• [Data extract]:
|---|
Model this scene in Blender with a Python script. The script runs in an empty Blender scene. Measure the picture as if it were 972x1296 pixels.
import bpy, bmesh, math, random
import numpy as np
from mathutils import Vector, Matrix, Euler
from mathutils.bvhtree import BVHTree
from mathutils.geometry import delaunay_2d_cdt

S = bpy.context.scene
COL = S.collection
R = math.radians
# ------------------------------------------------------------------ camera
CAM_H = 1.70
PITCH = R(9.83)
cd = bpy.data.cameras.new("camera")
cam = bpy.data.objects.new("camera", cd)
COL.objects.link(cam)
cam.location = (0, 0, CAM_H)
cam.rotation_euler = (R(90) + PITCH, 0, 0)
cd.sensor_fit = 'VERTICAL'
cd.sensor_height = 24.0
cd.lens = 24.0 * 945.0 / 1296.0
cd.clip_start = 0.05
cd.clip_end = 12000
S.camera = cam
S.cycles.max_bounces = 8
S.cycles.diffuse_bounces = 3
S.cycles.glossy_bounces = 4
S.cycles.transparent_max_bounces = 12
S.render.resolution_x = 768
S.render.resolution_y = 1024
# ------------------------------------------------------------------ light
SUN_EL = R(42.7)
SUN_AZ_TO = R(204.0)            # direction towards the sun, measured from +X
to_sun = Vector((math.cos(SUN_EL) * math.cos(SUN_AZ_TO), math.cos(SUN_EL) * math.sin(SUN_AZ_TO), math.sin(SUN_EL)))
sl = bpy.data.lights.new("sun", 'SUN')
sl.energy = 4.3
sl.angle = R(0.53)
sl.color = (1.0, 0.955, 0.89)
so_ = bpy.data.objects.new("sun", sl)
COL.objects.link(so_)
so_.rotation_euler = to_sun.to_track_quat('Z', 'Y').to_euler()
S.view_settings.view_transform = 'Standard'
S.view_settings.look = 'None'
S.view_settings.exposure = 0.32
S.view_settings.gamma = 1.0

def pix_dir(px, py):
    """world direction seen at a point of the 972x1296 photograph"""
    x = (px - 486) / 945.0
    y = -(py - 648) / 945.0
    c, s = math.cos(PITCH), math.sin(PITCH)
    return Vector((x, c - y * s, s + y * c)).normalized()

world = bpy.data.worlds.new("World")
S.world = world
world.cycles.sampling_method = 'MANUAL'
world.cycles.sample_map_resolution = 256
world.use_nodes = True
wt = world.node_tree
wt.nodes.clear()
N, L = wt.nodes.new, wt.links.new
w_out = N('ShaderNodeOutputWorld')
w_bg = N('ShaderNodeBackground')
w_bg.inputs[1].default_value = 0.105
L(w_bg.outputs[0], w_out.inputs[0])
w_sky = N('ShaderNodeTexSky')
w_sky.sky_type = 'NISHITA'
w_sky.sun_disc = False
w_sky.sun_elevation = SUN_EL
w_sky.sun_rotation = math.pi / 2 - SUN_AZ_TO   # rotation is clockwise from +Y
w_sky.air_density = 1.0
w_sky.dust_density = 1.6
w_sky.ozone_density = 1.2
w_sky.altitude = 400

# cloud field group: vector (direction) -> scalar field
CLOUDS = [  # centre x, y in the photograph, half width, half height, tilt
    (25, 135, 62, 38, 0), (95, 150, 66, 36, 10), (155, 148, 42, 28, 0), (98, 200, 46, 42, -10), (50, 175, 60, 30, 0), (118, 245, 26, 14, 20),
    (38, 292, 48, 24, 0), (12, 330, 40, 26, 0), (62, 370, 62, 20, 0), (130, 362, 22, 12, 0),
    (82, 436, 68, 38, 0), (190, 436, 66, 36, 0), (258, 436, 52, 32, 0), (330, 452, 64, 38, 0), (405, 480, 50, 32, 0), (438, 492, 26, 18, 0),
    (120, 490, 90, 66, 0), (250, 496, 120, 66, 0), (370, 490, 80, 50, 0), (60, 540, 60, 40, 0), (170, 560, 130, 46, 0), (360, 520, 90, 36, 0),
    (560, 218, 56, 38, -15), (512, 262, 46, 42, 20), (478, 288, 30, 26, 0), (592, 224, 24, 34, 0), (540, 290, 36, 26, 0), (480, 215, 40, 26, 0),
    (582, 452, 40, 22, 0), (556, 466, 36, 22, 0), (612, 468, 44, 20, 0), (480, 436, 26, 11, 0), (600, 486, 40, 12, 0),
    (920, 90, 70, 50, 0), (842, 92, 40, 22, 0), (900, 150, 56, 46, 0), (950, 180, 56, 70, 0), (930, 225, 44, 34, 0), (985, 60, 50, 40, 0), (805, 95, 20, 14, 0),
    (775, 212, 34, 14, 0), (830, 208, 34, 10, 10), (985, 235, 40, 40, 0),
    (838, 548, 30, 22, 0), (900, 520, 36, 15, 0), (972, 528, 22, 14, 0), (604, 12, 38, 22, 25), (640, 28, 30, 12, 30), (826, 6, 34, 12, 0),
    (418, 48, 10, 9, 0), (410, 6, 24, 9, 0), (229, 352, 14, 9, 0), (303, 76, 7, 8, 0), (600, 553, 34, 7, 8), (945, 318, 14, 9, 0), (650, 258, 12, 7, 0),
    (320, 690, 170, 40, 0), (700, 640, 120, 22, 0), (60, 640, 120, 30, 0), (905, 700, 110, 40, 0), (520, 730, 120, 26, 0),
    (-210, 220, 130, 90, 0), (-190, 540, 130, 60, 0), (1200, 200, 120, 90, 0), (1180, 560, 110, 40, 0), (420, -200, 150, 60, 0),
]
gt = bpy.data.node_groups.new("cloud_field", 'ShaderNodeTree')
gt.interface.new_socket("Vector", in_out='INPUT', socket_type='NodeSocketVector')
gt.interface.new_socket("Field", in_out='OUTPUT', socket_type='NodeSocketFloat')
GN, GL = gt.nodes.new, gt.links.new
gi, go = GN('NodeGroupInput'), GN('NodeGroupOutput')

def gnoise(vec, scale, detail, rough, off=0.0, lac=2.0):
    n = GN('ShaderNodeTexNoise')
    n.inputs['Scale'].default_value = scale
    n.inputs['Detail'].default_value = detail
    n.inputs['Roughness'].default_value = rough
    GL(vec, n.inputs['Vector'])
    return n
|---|
• [The exercise]: Every line that holds the word "scene" should be extracted.

• [Result of the task]:
Model this scene in Blender with a Python script. The script runs in an empty Blender scene. Measure the picture as if it were 972x1296 pixels.
S = bpy.context.scene